LC: Beyond serving as a back end for other projects, how do you see users engaging with Recovery in the context of the Tombs as a cultural unit in their own right?
DR: The idea is that because Recovery is a non-destructive, irreversible mechanism—as everything should be onchain—it can enable an ever growing archive of community imagination that is not in any way directed, centralized, or curated by the artistic core of the project itself. The Tombs Series is a deliberately composed, human-scale body of work. Sufficiently large enough that someone is likely to be interested in the Recovery you’re proposing. Sufficiently small enough that you feel like it might be worth exploring to find that person. If there were 10,000 Tombs, this would be a nightmare. It would just be a junk database of unsearchable, unretrievable, unsortable data, devoid of meaning. The structure and scale of the project are dictated by the logic of culture rather than the logic of capital. Hopefully the introduction of Recovery can have second-order effects that compel people to create more NFT collections that prioritize cultural utility over creating this infinite liquidity pool that you’re meant to aggregate culture out of.
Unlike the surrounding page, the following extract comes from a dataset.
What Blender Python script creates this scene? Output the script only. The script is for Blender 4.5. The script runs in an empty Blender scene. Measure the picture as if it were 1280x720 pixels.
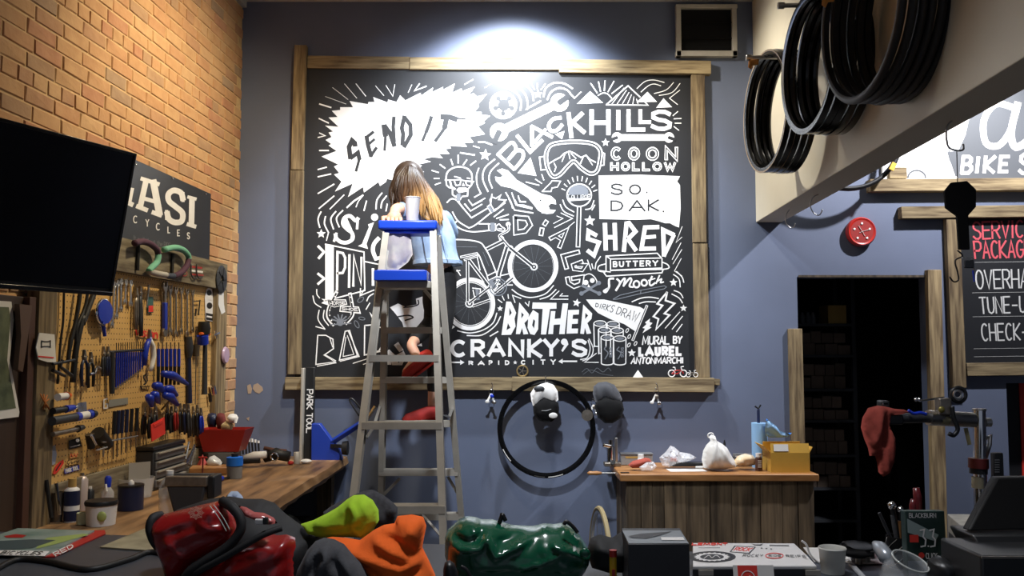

This is part of why it’s beautiful to open-source the Recovery mechanism with RECOVERY DAO. We want to use the Tombs project as a trojan horse to enable a much larger shift.
I come from subculture spaces where your position within culture is only vouched for by your ability to provide creative support to others, and there needs to be much more of that onchain. There’s a non-finite window of time wherein if people don’t build these tools in the Web3 space, constructive paradigms probably won’t emerge.